**Given problem:** What follows is a listing. Return every line of it exactly.

(Dataset rows)
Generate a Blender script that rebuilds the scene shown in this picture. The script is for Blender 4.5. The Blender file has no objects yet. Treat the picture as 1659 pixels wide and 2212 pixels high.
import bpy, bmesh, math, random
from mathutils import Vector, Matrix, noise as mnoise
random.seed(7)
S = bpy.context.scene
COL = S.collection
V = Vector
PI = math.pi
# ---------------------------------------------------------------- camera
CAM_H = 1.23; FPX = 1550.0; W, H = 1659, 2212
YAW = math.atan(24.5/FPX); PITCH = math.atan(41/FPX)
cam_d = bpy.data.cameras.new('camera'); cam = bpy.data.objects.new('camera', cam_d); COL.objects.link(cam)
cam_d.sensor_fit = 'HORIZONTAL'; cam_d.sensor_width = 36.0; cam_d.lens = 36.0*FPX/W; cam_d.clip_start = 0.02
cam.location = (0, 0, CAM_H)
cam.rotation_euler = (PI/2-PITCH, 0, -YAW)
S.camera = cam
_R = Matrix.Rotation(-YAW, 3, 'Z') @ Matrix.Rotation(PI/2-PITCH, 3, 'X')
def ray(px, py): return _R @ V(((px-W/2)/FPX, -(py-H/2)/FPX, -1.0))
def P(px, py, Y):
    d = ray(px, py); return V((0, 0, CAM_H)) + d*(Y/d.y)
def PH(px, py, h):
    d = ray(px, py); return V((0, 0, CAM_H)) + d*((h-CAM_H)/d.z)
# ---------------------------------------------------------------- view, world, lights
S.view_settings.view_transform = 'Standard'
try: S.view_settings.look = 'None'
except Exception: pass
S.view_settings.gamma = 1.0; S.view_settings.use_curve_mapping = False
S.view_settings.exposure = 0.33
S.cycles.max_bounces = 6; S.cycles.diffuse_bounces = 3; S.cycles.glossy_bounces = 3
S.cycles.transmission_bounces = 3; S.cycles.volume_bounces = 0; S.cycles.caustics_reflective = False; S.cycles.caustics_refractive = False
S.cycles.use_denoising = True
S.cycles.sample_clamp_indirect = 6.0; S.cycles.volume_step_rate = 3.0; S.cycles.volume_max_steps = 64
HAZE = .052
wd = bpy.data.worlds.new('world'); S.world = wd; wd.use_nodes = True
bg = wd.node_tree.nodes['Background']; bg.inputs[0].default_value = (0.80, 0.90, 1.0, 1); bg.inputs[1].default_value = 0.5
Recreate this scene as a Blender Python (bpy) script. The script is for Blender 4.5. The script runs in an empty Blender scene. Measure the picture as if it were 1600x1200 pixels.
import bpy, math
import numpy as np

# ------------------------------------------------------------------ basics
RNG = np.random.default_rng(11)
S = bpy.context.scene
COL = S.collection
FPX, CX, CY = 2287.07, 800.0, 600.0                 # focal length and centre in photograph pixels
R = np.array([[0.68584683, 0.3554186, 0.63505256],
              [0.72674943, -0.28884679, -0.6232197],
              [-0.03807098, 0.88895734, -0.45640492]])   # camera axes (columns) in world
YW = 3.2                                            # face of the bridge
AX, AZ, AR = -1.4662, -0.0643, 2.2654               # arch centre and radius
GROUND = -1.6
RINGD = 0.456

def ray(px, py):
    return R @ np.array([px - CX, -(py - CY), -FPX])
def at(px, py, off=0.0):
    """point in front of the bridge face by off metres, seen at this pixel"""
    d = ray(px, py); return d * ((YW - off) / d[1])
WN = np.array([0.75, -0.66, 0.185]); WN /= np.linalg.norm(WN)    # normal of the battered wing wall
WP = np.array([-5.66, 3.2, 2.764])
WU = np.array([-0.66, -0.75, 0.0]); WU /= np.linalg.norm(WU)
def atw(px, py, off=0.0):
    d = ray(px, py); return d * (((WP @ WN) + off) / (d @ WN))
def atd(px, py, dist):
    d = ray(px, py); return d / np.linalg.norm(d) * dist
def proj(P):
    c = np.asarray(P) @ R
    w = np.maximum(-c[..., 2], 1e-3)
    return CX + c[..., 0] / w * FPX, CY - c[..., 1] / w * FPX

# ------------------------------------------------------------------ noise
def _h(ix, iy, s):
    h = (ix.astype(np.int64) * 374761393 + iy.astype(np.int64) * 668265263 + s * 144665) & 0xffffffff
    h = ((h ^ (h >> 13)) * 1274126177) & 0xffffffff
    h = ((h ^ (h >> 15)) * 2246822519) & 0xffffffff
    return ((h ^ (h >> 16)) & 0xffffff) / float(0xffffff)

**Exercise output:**
Generate a Blender script that rebuilds the scene shown in this picture. The script is for Blender 4.5. The Blender file has no objects yet. Treat the picture as 1659 pixels wide and 2212 pixels high.
import bpy, bmesh, math, random
from mathutils import Vector, Matrix, noise as mnoise
random.seed(7)
S = bpy.context.scene
COL = S.collection
V = Vector
PI = math.pi
# ---------------------------------------------------------------- camera
CAM_H = 1.23; FPX = 1550.0; W, H = 1659, 2212
YAW = math.atan(24.5/FPX); PITCH = math.atan(41/FPX)
cam_d = bpy.data.cameras.new('camera'); cam = bpy.data.objects.new('camera', cam_d); COL.objects.link(cam)
cam_d.sensor_fit = 'HORIZONTAL'; cam_d.sensor_width = 36.0; cam_d.lens = 36.0*FPX/W; cam_d.clip_start = 0.02
cam.location = (0, 0, CAM_H)
cam.rotation_euler = (PI/2-PITCH, 0, -YAW)
S.camera = cam
_R = Matrix.Rotation(-YAW, 3, 'Z') @ Matrix.Rotation(PI/2-PITCH, 3, 'X')
def ray(px, py): return _R @ V(((px-W/2)/FPX, -(py-H/2)/FPX, -1.0))
def P(px, py, Y):
    d = ray(px, py); return V((0, 0, CAM_H)) + d*(Y/d.y)
def PH(px, py, h):
    d = ray(px, py); return V((0, 0, CAM_H)) + d*((h-CAM_H)/d.z)
# ---------------------------------------------------------------- view, world, lights
S.view_settings.view_transform = 'Standard'
try: S.view_settings.look = 'None'
except Exception: pass
S.view_settings.gamma = 1.0; S.view_settings.use_curve_mapping = False
S.view_settings.exposure = 0.33
S.cycles.max_bounces = 6; S.cycles.diffuse_bounces = 3; S.cycles.glossy_bounces = 3
S.cycles.transmission_bounces = 3; S.cycles.volume_bounces = 0; S.cycles.caustics_reflective = False; S.cycles.caustics_refractive = False
S.cycles.use_denoising = True
S.cycles.sample_clamp_indirect = 6.0; S.cycles.volume_step_rate = 3.0; S.cycles.volume_max_steps = 64
HAZE = .052
wd = bpy.data.worlds.new('world'); S.world = wd; wd.use_nodes = True
bg = wd.node_tree.nodes['Background']; bg.inputs[0].default_value = (0.80, 0.90, 1.0, 1); bg.inputs[1].default_value = 0.5
Recreate this scene as a Blender Python (bpy) script. The script is for Blender 4.5. The script runs in an empty Blender scene. Measure the picture as if it were 1600x1200 pixels.
import bpy, math
import numpy as np

# ------------------------------------------------------------------ basics
RNG = np.random.default_rng(11)
S = bpy.context.scene
COL = S.collection
FPX, CX, CY = 2287.07, 800.0, 600.0                 # focal length and centre in photograph pixels
R = np.array([[0.68584683, 0.3554186, 0.63505256],
              [0.72674943, -0.28884679, -0.6232197],
              [-0.03807098, 0.88895734, -0.45640492]])   # camera axes (columns) in world
YW = 3.2                                            # face of the bridge
AX, AZ, AR = -1.4662, -0.0643, 2.2654               # arch centre and radius
GROUND = -1.6
RINGD = 0.456

def ray(px, py):
    return R @ np.array([px - CX, -(py - CY), -FPX])
def at(px, py, off=0.0):
    """point in front of the bridge face by off metres, seen at this pixel"""
    d = ray(px, py); return d * ((YW - off) / d[1])
WN = np.array([0.75, -0.66, 0.185]); WN /= np.linalg.norm(WN)    # normal of the battered wing wall
WP = np.array([-5.66, 3.2, 2.764])
WU = np.array([-0.66, -0.75, 0.0]); WU /= np.linalg.norm(WU)
def atw(px, py, off=0.0):
    d = ray(px, py); return d * (((WP @ WN) + off) / (d @ WN))
def atd(px, py, dist):
    d = ray(px, py); return d / np.linalg.norm(d) * dist
def proj(P):
    c = np.asarray(P) @ R
    w = np.maximum(-c[..., 2], 1e-3)
    return CX + c[..., 0] / w * FPX, CY - c[..., 1] / w * FPX

# ------------------------------------------------------------------ noise
def _h(ix, iy, s):
    h = (ix.astype(np.int64) * 374761393 + iy.astype(np.int64) * 668265263 + s * 144665) & 0xffffffff
    h = ((h ^ (h >> 13)) * 1274126177) & 0xffffffff
    h = ((h ^ (h >> 15)) * 2246822519) & 0xffffffff
    return ((h ^ (h >> 16)) & 0xffffff) / float(0xffffff)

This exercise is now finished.